In Janáček's opera The Makropulos Case, the operagoer must accept a single premise of implausible fantasy: from then on, the action flows inexorably and logically to its conclusion. It's a device used by a great deal of fantasy literature, from the low-brow of The Day of the Triffids to the high-brow of Janáček's compatriot Kafka's Metamorphosis. In The Makropulos Case, the device is deployed with great theatrical power.
SPOILER WARNING: if you don't want to know the plot, don't read on!
The central question of the opera is what would happen if a woman actually found and drank an elixir which made her young and alluring forever (or, in the case of Elina Makropulos, for 300 years). Janáček's answer - protrayed with complete credibility - is that her life and the lives of everyone she touches would be quite dreadful in a whole variety of ways that are thoroughly explored in the opera. All men want to possess her, many want to kill her if they discover they can't. Motherhood ends up as a succession of "thousands of bastards running around the world". If she does find true love, she must inevitably be left to mourn as her lover withers and dies. Even having the same name for that length of time becomes unbearable: by the time we are introduced to Elina, she has become the diva Emilia Marty, having gone through Ellian McGregor, Eugenia Montez and a dozen other aliases (obviously retaining a fondness, however, for the initials "E.M.").

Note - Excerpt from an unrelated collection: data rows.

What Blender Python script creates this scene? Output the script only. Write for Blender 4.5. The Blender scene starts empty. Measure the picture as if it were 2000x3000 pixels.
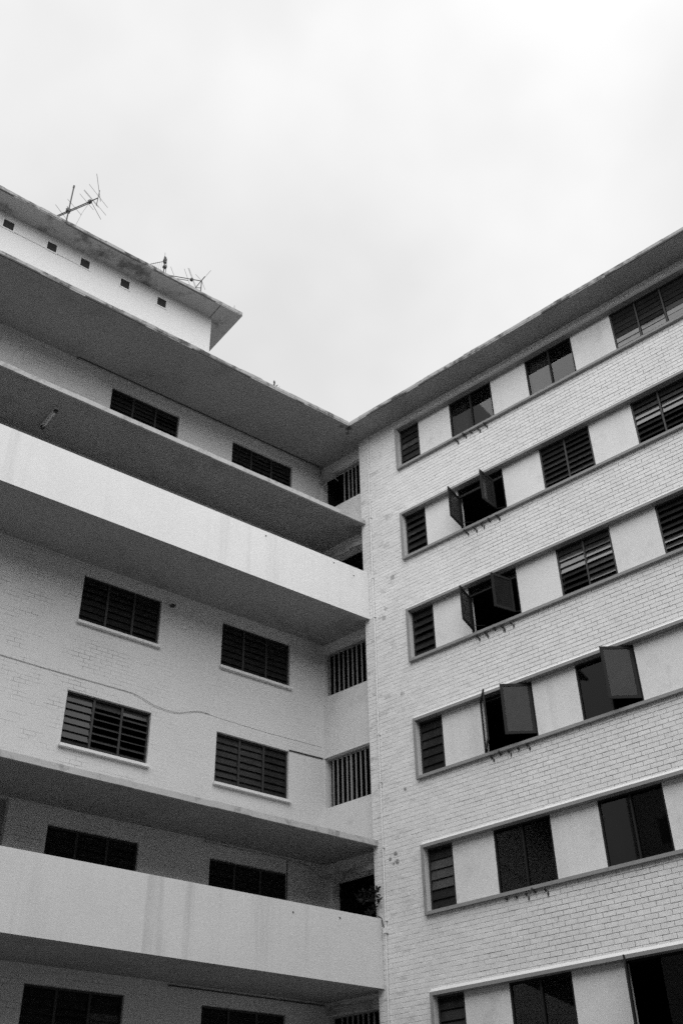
import bpy, math, random
from mathutils import Vector, Matrix

random.seed(7)
sc = bpy.context.scene
rad = math.radians

# ------------------------------------------------------------------ camera
cam_d = bpy.data.cameras.new("camera")
cam = bpy.data.objects.new("camera", cam_d)
sc.collection.objects.link(cam)
sc.camera = cam
YAW, PITCH, ROLL = 0.86310, 0.62400, -0.02290
fw = Vector((math.sin(YAW) * math.cos(PITCH), math.cos(YAW) * math.cos(PITCH), math.sin(PITCH)))
rt = Vector((math.cos(YAW), -math.sin(YAW), 0.0))
up = rt.cross(fw)
cr, sr = math.cos(ROLL), math.sin(ROLL)
rt2, up2 = cr * rt + sr * up, -sr * rt + cr * up
m3 = Matrix((rt2, up2, -fw)).transposed()
cam.matrix_world = Matrix.Translation((-15.356, -14.053, 1.6)) @ m3.to_4x4()
cam_d.sensor_fit = 'VERTICAL'
cam_d.sensor_height = 36.0
cam_d.sensor_width = 24.0
cam_d.lens = 36.0 * 3048.7 / 3000.0
cam_d.clip_end = 3000.0

# ------------------------------------------------------------------ sky
SUN_DIR = Vector((-0.47, -0.44, 0.78)).normalized()      # towards the sun, behind bright cloud
world = bpy.data.worlds.new("World")
sc.world = world
world.use_nodes = True
wn, wl = world.node_tree.nodes, world.node_tree.links
wn.clear()
w_out = wn.new('ShaderNodeOutputWorld')
w_bg = wn.new('ShaderNodeBackground')
w_bg.inputs['Strength'].default_value = 0.10
sky = wn.new('ShaderNodeTexSky')
sky.sky_type = 'NISHITA'
sky.sun_disc = False
sky.sun_elevation = math.asin(SUN_DIR.z)
sky.sun_rotation = math.atan2(SUN_DIR.x, SUN_DIR.y)
sky.dust_density = 4.0
s_bw = wn.new('ShaderNodeRGBToBW')
wl.new(sky.outputs[0], s_bw.inputs[0])
tcw = wn.new('ShaderNodeTexCoord')
sep = wn.new('ShaderNodeSeparateXYZ')
wl.new(tcw.outputs['Generated'], sep.inputs[0])


def wmath(op, a, b=None, c=None):
    n = wn.new('ShaderNodeMath')
    n.operation = op
    for i, v in enumerate((a, b, c)):
        if v is None:
            continue
        if isinstance(v, (int, float)):
            n.inputs[i].default_value = v
        else:
            wl.new(v, n.inputs[i])
    return n.outputs[0]


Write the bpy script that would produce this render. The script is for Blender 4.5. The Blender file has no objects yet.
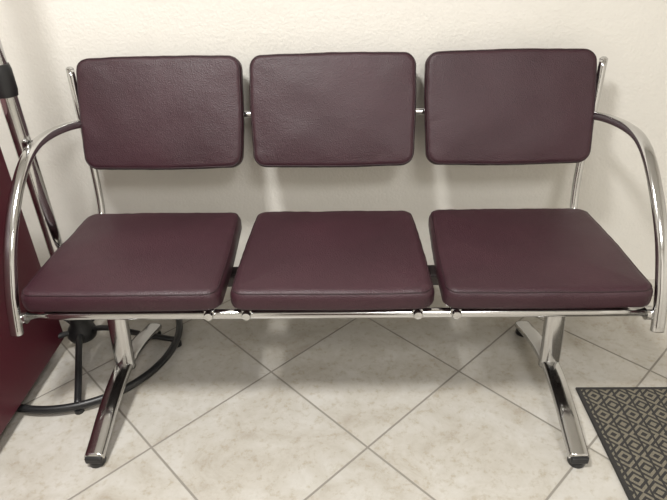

The opera is based on a play by Karel Čapek (also, by the way, one of the early pioneers of science fiction and the creator of the term "robot"). The play is described as a comedy, and there may be plenty of humour around, but the music and the thread of the action tell a different story: if this is humour, it's blacker than black. And Janáček's music is quite unlike anyone else's: without using the atonal harshness of later 20th century composers, it's mercurial and full of invention, continually moving in tone and shape to complement the action.